A cycle of cruelty and folly on immigration

Ross Douthat
Published : 9 July 2019, 05:57 PM
Updated : 9 July 2019, 05:57 PM

Nature's temporary solution to the crisis on the United States' southwest border is upon us, in the form of high summer temperatures that should reduce the migration rate and relieve some of the pressure on our overcrowded camps and courts. So it's a good time to step back and assess the disastrous cycle in which our immigration policy has been caught.

The cycle started with a gap between the elite consensus on immigration — unabashedly in favour — and the public's more conflicted attitudes, which differ depending on the day's headlines and the wording of the polling questions. Across the first 15 years of the 21st century, too many Beltway attempts to simply impose the elite consensus set the stage for backlash, populism, Trump.

Unfortunately that backlash did not just give us a more restrictionist president. It gave us a restrictionist president who mixes ineffectiveness in legislating, incompetence in administration, and an impulse toward "toughness" as the response to every challenge — one that easily becomes a license for cruelty when a crisis hits. As it has, in the form of the wave of family migration — to which the Trumpian response has been, first, the formal inhumanity of the child separation policy, and since then, the informal inhumanity of an overwhelmed detainment system.

This inhumanity, in turn, has driven many liberals — led by the Democratic Party's would-be nominees for president — to repudiate not only the specific evils of Trump's approach, but the entire architecture of immigration enforcement as implemented by, well, the last Democratic president. The camps for asylum-seekers must not just be made more humane; they must be closed. Deportations of noncriminal aliens must not only be limited; they must be ended. As migration rates increase exponentially, the government must respond by . . . decriminalising illegal entry and extending public benefits to undocumented immigrants.

These policies are far more reckless than the old path-to-citizenship, more-guest-workers elite consensus, because they learn exactly the wrong lessons from the last five years of turbulence. We now have multiple case studies, European and American, of how in a globalised and internet-connected world migration can suddenly cascade, how easily a perceived open door can lead to a dramatic rush to enter — and then how quickly the most generous societies can find themselves retreating to enforcement and lurching toward populism.

For this cycle to break, for immigration policy to stabilise instead of whipsawing between folly and cruelty, you would need fraternal correction to happen within both the right-wing and left-wing coalitions.

On the American right, that correction ought to come from religious conservatives and their representatives, who have generally been far too blasé about the conditions in the migrant camps and the Trump administration's moral responsibility to migrants.

Yes, these conditions reflect funding shortfalls in which Democrats as well as Trump are complicit; yes, some of the problems were also problems under Obama, and liberal partisans are only just now noticing; yes, reckless adult migrants are often responsible for putting children in peril in the first place.
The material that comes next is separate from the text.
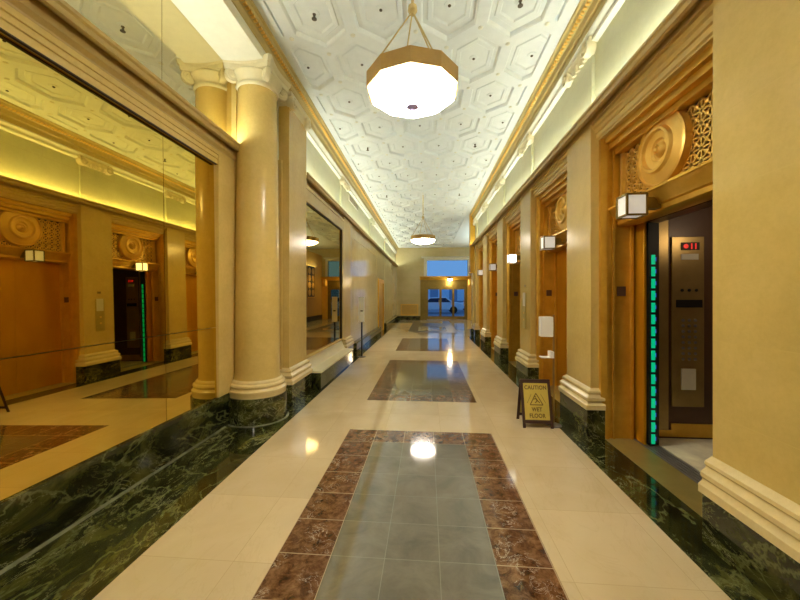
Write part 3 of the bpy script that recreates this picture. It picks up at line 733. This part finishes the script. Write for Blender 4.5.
def text(body, name, parent, size, x, y, z, rx, mat, ext=.0006, sx=1, rz=0):
    cu = bpy.data.curves.new(name, 'FONT'); cu.body = body; cu.size = size; cu.align_x = 'CENTER'; cu.align_y = 'CENTER'; cu.extrude = ext
    cu.space_character = 1.08; cu.offset = .0022
    tmp = bpy.data.objects.new('tmp', cu); C.objects.link(tmp)
    dg = bpy.context.evaluated_depsgraph_get(); me = bpy.data.meshes.new_from_object(tmp.evaluated_get(dg))
    bpy.data.objects.remove(tmp); me.name = name
    o = bpy.data.objects.new(name, me); C.objects.link(o); o.parent = parent
    off = ORG[parent.name]; o.location = Vector((x, y, z))-off; o.rotation_euler = (rx, 0, rz); o.scale = (sx, 1, 1)
    me.materials.clear(); me.materials.append(MATS[mat]); ORG[o.name] = Vector((x, y, z)); return o
xc = (fx0+fx1)/2
rx = PI/2 - slope
for body, sz, z in (('CAUTION', .062, .43), ('WET', .060, .195), ('FLOOR', .062, .128)):
    text(body, 'lettering', bd, sz, xc, leafpt(yb, yt, z, .0015), z, rx, 'sign_ink', sx=.85)
# warning triangle with falling figure
bm = B()
def P(u, w): z = w; return (xc+u, leafpt(yb, yt, z, .0008), z)
def strip(p, q, wd):
    p = Vector(p); q = Vector(q); d = (q-p).normalized(); nn = Vector((-d.y, d.x))*wd/2
    vs = [bm.verts.new(P(*(v))) for v in (p+nn, q+nn, q-nn, p-nn)]; bm.faces.new(vs)
for r in (1.0,):
    A, Bq, Cq = Vector((-.072,.245)), Vector((.072,.245)), Vector((0,.370))
    strip(A, Bq, .010); strip(Bq, Cq, .010); strip(Cq, A, .010)
strip((-.01,.32),(.012,.29),.016); strip((.012,.29),(.038,.268),.010); strip((.012,.29),(-.015,.266),.010); strip((-.01,.318),(-.03,.30),.008); strip((-.008,.338),(-.008,.326),.016)
strip((-.105,.262),(-.052,.362),.004); strip((.105,.262),(.052,.362),.004)
bmesh.ops.solidify(bm, geom=bm.faces[:], thickness=.0006)
obj('warning_triangle', bm, 'sign_ink', bd, sm=False)
# ------------------------------------------------------------------ sanitizer stands
def stand(x, y, label, tall):
    t = thing('sanitizer_stand', label, 'stand', (x, y, 0))
    return t
x, y = 1.465, 4.13
t = stand(x, y, 'slim hand sanitizer stand with white dispenser beside the wet floor sign', 0)
bm = B(); lathe(bm, (x, y, .0), (0,0,1), [(.085,0),(.085,.008),(.03,.016),(.014,.03),(0,.03)], 24); obj('foot', bm, 'grey_metal', t)
bm = B(); tube(bm, (x, y, .02), (x, y, 1.28), .011, 10); obj('pole', bm, 'steel', t)
bm = B(); box(bm, x-.155, x-.02, y-.05, y+.05, 1.03, 1.26); box(bm, x-.02, x-.008, y-.02, y+.02, 1.1, 1.2); obj('dispenser', bm, 'white_plastic', t, sm=False, bevel=.012)
bm = B(); box(bm, x-.15, x-.01, y-.05, y+.05, .785, .795); box(bm, x-.05, x-.012, y-.05, y+.05, .795, .86); obj('drip_tray', bm, 'white_plastic', t, sm=False)
x, y = -1.60, 8.40
t = thing('sign_stand', 'dark floor stand holding a tall white notice beside the left wall', 'sign', (x, y, 0))
bm = B(); lathe(bm, (x, y, 0), (0,0,1), [(.10,0),(.10,.012),(.03,.025),(0,.025)], 24); obj('foot', bm, 'black', t)
bm = B(); box(bm, x-.018, x+.018, y-.018, y+.018, .02, .9); obj('pole', bm, 'black', t, sm=False)
bm = B(); box(bm, x-.075, x+.065, y-.03, y-.018, .86, 1.48); bo = obj('notice_board', bm, 'white_plastic', t, sm=False, bevel=.004)
bm = B(); box(bm, x-.03, x+.03, y-.034, y-.030, 1.12, 1.15); obj('printed_mark', bm, 'black', bo, sm=False)
# call panel on second pilaster
t = thing('call_panel', 'bronze elevator call panel with white notice on the second pilaster', 'panel', (1.735, 6.3, .93))
bm = B(); box(bm, 1.722, 1.74, 6.21, 6.39, .93, 1.55); pn = obj('face_plate', bm, 'bronze_sill', t, sm=False, bevel=.004)
bm = B(); box(bm, 1.717, 1.722, 6.22, 6.36, 1.32, 1.56); obj('notice', bm, 'white_paper', t, sm=False)
for z in (1.08, 1.20):
    bm = B(); lathe(bm, (1.722, 6.30, z), (-1,0,0), [(.018,0),(.018,.006),(0,.009)], 12); obj('button', bm, 'bronze_bright', pn)
bm = B(); box(bm, 1.735, 1.74, 6.26, 6.33, 1.66, 1.70); tag(obj('floor_number_plate', bm, 'bronze_dark'), 'tiny dark plate above the call panel on the second pilaster', 'plate')
# ------------------------------------------------------------------ the street beyond the doors
bm = B(); box(bm, -30, 30, YE+.3, 60, -.15, -.02); struct('ground', bm, 'asphalt', sm=False)
t = thing('building', 'blue shaded office building across the street seen through the doors', 'building', (1, 45, -.02))
bm = B(); box(bm, -14, 16, 44, 50, -.02, 3.2); obj('facade', bm, 'facade', t, sm=False)
for q in range(12):
    bm = B(); box(bm, -13+q*2.4, -11.6+q*2.4, 43.95, 44.0, .9, 2.9); obj('window', bm, 'facade_window', t, sm=False)
def car(x, y, label):
    t = thing('car', label, 'car', (x, y, -.02), 'cars parked on the street')
    bm = B(); pts = [(-2.1,.30),(-2.15,.62),(-2.0,.82),(-1.3,.92),(-.75,1.36),(.7,1.40),(1.25,.98),(1.95,.90),(2.12,.65),(2.1,.30)]
    loft(bm, [[(x+px, y-.85, z) for px, z in pts], [(x+px, y+.85, z) for px, z in pts]]); obj('body', bm, 'car_paint', t, bevel=.05)
    bm = B(); g = [(-1.15,.95),(-.70,1.30),(.62,1.33),(1.05,.97)]
    loft(bm, [[(x+px, y-.87, z) for px, z in g], [(x+px, y-.85, z) for px, z in g]]); obj('side_window', bm, 'car_glass', t, sm=False)
    for wx in (-1.3, 1.3):
        for wy in (-.88, .70):
            bm = B(); lathe(bm, (x+wx, y+wy, .30), (0,1,0), [(0,.02),(.18,.02),(.20,0),(.32,0),(.32,.18),(0,.18)], 20); obj('wheel', bm, 'black', t)
car(1.0, 31, 'pale car parked outside behind the left street door'); car(5.2, 34, 'pale car parked outside toward the right street door')
# ------------------------------------------------------------------ entrance lamp light, plus added unseen fill lights
def plight(name, loc, power, col, size=.2):
    l = bpy.data.lights.new(name, 'POINT'); l.energy = power; l.color = col; l.shadow_soft_size = size
    o = bpy.data.objects.new(name, l); C.objects.link(o); o.location = loc; return o
def alight(name, loc, rot, sx, sy, power, col):
    l = bpy.data.lights.new(name, 'AREA'); l.energy = power; l.color = col; l.shape = 'RECTANGLE'; l.size = sx; l.size_y = sy
    o = bpy.data.objects.new(name, l); C.objects.link(o); o.location = loc; o.rotation_euler = rot; return o
W = (1.0, .86, .62)
plight('entrance_lamp_light', (1.42, 21.5, 2.3), 26, (1,.8,.45), .1)
alight('entrance_fill', (3.0, 17.4, 3.2), (PI, .25, 0), .8, 6.5, 120, (.86,1,.95))  # added fill without a fixture, brightens the far ceiling from out of view
plight('cab_fill', (3.1, 3.0, 2.2), 6, (1, .75, .45), .1)  # added point light without a fixture, brightens the near cab
# ------------------------------------------------------------------ world
w = bpy.data.worlds.new('World'); bpy.context.scene.world = w; w.use_nodes = True
bg = w.node_tree.nodes['Background']; bg.inputs[0].default_value = (.20, .43, .80, 1); bg.inputs[1].default_value = .8
# ------------------------------------------------------------------ camera
cam = bpy.data.cameras.new('Camera'); co = bpy.data.objects.new('Camera', cam); C.objects.link(co)
cam.sensor_width = 36; cam.lens = 345/800*36; cam.shift_y = -4/800; cam.clip_start = .05; cam.clip_end = 200
co.location = (0, 0, 1.5); co.rotation_euler = (PI/2, 0, math.atan(27/345))
sc = bpy.context.scene; sc.camera = co
sc.view_settings.view_transform = 'Standard'; sc.view_settings.look = 'None'; sc.view_settings.gamma = 1; sc.view_settings.use_curve_mapping = False
sc.view_settings.exposure = 0.08
sc.cycles.max_bounces = 12; sc.cycles.diffuse_bounces = 6; sc.cycles.glossy_bounces = 8; sc.cycles.transmission_bounces = 8; sc.cycles.transparent_max_bounces = 8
But none of this absolves the United States of a basic responsibility to keep vulnerable people, children above all, in the most humane conditions possible when their detention is required. The harsh reality of border enforcement tends to breed callousness and prejudice, of the sort that pervades a recently-exposed Border Patrol Facebook group, unless someone in authority is pushing back hard against that tendency. And it's plain that Trump's team doesn't regard that kind of pushback as a moral obligation, that they are either invested in the idea that cruelty might be a useful deterrent or indifferent to the conditions that visitors to the camps keep uncovering.

This is where the president's religious supporters should be intervening, should be applying moral pressure, should be working to prove that the immigration restrictions they support can be implemented in accord with basic Christian principles. At the moment their efforts are meager, and that proof does not exist.

Then on the Democratic side, the obligation to halt the march of folly falls upon the party's moderates, its House and Senate leaders — who behaved responsibly last week in passing the border funding bill over Ocasio-Cortezan objections — and finally on the would-be moderate trying to win the party's nomination, Joe Biden.

Of all the questions that his leftward critics want to relitigate on the debate stage, this might be the most immediately important: Were Barack Obama's deportation policies (which at their peak removed more people than Trump's) immoral and un-American, a compromise with fascism that liberalism must now repudiate and permanently leave behind?

Biden has an obvious incentive to answer no, to defend as pro-immigration realism the last administration's efforts to legalise longtime residents while also resisting migration waves.

But it's how the party's voters answer, and what the next Democratic president does, that will determine how fast the cycle of polarisation continues turning, how wide our immigration gyre becomes.